## GIVEN PROBLEM
Reproduce the material in full, unchanged.

-- start of SOURCE DATA --

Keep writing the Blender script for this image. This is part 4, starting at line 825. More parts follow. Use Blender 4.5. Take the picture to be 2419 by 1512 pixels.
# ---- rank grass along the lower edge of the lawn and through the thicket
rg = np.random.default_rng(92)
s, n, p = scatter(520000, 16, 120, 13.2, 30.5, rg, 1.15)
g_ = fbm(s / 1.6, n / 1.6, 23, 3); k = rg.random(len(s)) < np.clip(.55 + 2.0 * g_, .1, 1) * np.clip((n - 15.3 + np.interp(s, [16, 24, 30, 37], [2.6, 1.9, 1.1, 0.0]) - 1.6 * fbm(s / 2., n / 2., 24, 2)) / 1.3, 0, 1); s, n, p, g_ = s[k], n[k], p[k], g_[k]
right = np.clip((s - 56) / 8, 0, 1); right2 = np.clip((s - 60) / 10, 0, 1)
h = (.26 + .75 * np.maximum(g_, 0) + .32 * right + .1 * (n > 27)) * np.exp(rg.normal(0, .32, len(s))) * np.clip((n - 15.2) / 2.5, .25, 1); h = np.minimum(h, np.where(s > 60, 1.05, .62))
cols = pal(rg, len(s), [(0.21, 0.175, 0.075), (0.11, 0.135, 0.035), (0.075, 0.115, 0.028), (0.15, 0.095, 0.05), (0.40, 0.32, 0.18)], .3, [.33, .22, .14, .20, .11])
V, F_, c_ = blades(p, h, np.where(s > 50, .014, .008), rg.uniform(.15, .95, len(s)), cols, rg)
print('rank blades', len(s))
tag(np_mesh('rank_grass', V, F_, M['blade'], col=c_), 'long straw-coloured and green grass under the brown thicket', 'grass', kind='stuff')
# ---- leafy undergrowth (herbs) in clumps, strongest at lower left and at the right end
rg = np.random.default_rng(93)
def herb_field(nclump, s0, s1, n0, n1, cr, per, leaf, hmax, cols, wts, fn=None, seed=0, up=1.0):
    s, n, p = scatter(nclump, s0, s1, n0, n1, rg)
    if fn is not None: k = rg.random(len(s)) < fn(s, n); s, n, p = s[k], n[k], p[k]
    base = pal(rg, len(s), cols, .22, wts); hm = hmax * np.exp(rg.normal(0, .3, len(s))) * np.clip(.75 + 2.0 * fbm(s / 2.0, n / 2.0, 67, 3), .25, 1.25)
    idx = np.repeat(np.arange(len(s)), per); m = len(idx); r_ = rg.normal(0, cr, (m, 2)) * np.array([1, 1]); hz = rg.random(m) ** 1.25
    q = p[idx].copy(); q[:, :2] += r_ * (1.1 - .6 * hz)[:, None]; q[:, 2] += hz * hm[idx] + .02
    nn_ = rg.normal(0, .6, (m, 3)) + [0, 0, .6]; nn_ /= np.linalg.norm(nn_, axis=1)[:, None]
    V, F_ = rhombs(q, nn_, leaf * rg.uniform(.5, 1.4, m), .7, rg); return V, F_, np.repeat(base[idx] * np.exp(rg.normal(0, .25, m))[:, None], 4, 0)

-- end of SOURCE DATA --

## RESULT
Keep writing the Blender script for this image. This is part 4, starting at line 825. More parts follow. Use Blender 4.5. Take the picture to be 2419 by 1512 pixels.
# ---- rank grass along the lower edge of the lawn and through the thicket
rg = np.random.default_rng(92)
s, n, p = scatter(520000, 16, 120, 13.2, 30.5, rg, 1.15)
g_ = fbm(s / 1.6, n / 1.6, 23, 3); k = rg.random(len(s)) < np.clip(.55 + 2.0 * g_, .1, 1) * np.clip((n - 15.3 + np.interp(s, [16, 24, 30, 37], [2.6, 1.9, 1.1, 0.0]) - 1.6 * fbm(s / 2., n / 2., 24, 2)) / 1.3, 0, 1); s, n, p, g_ = s[k], n[k], p[k], g_[k]
right = np.clip((s - 56) / 8, 0, 1); right2 = np.clip((s - 60) / 10, 0, 1)
h = (.26 + .75 * np.maximum(g_, 0) + .32 * right + .1 * (n > 27)) * np.exp(rg.normal(0, .32, len(s))) * np.clip((n - 15.2) / 2.5, .25, 1); h = np.minimum(h, np.where(s > 60, 1.05, .62))
cols = pal(rg, len(s), [(0.21, 0.175, 0.075), (0.11, 0.135, 0.035), (0.075, 0.115, 0.028), (0.15, 0.095, 0.05), (0.40, 0.32, 0.18)], .3, [.33, .22, .14, .20, .11])
V, F_, c_ = blades(p, h, np.where(s > 50, .014, .008), rg.uniform(.15, .95, len(s)), cols, rg)
print('rank blades', len(s))
tag(np_mesh('rank_grass', V, F_, M['blade'], col=c_), 'long straw-coloured and green grass under the brown thicket', 'grass', kind='stuff')
# ---- leafy undergrowth (herbs) in clumps, strongest at lower left and at the right end
rg = np.random.default_rng(93)
def herb_field(nclump, s0, s1, n0, n1, cr, per, leaf, hmax, cols, wts, fn=None, seed=0, up=1.0):
    s, n, p = scatter(nclump, s0, s1, n0, n1, rg)
    if fn is not None: k = rg.random(len(s)) < fn(s, n); s, n, p = s[k], n[k], p[k]
    base = pal(rg, len(s), cols, .22, wts); hm = hmax * np.exp(rg.normal(0, .3, len(s))) * np.clip(.75 + 2.0 * fbm(s / 2.0, n / 2.0, 67, 3), .25, 1.25)
    idx = np.repeat(np.arange(len(s)), per); m = len(idx); r_ = rg.normal(0, cr, (m, 2)) * np.array([1, 1]); hz = rg.random(m) ** 1.25
    q = p[idx].copy(); q[:, :2] += r_ * (1.1 - .6 * hz)[:, None]; q[:, 2] += hz * hm[idx] + .02
    nn_ = rg.normal(0, .6, (m, 3)) + [0, 0, .6]; nn_ /= np.linalg.norm(nn_, axis=1)[:, None]
    V, F_ = rhombs(q, nn_, leaf * rg.uniform(.5, 1.4, m), .7, rg); return V, F_, np.repeat(base[idx] * np.exp(rg.normal(0, .25, m))[:, None], 4, 0)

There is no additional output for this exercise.